GOAL
Scan the lines below for the word "scene". Copy each line you find it in.

SOURCE MATERIAL

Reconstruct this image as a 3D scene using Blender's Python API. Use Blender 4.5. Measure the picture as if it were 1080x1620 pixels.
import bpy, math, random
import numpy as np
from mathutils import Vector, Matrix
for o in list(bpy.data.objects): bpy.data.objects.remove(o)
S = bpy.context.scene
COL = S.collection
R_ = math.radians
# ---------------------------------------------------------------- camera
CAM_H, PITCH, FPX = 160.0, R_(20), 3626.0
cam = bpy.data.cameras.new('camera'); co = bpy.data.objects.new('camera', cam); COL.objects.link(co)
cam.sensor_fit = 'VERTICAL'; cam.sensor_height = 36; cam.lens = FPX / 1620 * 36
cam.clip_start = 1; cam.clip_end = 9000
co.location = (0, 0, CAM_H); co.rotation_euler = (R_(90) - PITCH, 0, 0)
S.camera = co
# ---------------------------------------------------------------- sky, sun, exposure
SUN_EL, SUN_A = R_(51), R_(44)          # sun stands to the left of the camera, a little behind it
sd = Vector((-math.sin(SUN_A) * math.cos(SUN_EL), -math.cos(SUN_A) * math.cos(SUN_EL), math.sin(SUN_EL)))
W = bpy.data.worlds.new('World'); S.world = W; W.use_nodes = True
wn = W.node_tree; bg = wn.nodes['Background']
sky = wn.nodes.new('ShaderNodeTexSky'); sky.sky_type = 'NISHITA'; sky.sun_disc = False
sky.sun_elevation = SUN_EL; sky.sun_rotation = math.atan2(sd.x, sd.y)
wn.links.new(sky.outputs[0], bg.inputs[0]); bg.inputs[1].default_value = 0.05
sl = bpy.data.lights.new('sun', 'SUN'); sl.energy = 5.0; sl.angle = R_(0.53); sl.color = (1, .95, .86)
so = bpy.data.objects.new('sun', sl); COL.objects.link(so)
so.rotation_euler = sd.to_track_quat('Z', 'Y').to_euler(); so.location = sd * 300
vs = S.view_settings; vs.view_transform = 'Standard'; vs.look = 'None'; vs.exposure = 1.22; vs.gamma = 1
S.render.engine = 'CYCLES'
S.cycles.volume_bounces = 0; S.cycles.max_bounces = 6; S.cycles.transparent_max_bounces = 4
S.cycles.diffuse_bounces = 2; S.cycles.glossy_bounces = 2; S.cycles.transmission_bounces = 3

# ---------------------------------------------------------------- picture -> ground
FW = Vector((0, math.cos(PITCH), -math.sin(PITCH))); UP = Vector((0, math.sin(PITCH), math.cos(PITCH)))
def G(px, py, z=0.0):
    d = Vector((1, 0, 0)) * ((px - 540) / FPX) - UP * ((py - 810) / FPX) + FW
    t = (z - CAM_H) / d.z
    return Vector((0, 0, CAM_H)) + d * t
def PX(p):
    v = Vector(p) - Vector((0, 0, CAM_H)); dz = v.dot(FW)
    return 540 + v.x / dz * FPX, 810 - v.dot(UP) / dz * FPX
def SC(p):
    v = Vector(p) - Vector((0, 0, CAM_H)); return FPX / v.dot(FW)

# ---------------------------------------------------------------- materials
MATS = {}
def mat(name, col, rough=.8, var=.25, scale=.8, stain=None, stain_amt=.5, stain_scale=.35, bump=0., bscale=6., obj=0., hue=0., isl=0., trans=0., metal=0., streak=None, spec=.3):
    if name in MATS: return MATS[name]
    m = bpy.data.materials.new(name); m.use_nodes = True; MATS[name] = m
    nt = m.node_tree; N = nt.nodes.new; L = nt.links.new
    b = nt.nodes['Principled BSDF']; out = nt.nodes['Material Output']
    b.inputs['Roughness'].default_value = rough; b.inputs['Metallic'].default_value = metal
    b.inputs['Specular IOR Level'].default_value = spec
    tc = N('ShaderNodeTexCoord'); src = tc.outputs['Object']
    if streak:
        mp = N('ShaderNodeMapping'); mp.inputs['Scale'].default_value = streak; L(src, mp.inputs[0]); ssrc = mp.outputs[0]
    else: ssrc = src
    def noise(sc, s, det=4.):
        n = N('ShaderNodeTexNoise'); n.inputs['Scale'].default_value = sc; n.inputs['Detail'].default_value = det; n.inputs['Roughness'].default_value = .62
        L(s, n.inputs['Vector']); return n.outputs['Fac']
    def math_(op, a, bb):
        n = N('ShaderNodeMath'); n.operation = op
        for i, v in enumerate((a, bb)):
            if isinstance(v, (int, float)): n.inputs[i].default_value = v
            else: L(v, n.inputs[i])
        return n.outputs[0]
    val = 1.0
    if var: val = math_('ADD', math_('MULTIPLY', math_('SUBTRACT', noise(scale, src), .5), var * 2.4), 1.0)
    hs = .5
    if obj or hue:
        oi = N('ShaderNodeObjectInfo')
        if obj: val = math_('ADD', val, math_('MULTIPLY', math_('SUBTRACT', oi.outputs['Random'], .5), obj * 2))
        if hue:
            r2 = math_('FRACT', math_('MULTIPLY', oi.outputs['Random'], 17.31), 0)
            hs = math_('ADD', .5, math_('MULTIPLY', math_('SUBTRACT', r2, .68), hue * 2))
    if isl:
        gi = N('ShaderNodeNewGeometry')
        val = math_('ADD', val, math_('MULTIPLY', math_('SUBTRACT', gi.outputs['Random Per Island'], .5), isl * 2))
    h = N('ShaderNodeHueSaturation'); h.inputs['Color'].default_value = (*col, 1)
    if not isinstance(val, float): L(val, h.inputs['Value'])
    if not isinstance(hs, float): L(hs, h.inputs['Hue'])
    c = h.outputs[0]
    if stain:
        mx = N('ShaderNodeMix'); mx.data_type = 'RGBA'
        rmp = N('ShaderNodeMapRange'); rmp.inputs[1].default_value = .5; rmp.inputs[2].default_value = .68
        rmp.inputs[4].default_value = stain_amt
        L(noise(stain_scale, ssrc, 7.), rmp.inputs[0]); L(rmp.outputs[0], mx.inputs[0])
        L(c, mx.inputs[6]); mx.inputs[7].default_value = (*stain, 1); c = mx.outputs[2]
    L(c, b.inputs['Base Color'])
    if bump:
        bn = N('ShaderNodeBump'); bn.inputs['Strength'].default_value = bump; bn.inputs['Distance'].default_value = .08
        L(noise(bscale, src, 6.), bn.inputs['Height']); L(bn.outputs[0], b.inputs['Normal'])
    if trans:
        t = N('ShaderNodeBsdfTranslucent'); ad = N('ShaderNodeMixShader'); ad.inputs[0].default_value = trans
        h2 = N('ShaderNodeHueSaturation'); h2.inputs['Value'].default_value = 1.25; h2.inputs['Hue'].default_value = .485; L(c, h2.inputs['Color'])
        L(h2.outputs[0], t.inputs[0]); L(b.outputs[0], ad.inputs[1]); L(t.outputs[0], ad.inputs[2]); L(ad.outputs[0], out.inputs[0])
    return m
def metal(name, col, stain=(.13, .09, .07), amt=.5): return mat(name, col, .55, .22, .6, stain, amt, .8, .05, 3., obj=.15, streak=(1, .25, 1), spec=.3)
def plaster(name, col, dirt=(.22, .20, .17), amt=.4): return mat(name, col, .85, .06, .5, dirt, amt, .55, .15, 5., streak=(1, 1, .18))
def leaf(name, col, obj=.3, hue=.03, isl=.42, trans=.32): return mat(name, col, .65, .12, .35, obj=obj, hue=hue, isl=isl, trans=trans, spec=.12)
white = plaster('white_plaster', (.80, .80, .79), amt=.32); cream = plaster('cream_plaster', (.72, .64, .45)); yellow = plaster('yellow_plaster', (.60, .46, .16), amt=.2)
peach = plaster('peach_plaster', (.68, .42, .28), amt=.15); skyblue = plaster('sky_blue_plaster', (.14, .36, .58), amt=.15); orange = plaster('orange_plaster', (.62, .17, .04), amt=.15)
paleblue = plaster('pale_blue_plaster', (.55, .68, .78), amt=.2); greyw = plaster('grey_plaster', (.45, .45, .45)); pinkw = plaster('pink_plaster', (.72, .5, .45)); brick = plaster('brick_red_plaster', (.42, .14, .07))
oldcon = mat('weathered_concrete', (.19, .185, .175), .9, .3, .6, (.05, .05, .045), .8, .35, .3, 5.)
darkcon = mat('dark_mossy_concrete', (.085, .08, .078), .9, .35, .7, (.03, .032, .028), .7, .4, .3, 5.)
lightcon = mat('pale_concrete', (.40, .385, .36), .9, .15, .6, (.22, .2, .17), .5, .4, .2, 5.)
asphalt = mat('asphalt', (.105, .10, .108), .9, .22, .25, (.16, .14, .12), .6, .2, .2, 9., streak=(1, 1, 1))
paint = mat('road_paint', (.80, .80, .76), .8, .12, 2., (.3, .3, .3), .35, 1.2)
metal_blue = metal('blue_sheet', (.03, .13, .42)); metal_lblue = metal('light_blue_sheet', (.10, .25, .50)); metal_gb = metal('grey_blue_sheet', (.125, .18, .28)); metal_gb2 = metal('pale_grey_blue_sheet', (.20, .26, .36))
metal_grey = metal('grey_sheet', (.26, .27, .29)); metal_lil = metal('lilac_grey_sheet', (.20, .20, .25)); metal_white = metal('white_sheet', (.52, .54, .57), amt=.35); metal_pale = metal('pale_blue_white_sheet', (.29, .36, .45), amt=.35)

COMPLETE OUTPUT
Reconstruct this image as a 3D scene using Blender's Python API. Use Blender 4.5. Measure the picture as if it were 1080x1620 pixels.
S = bpy.context.scene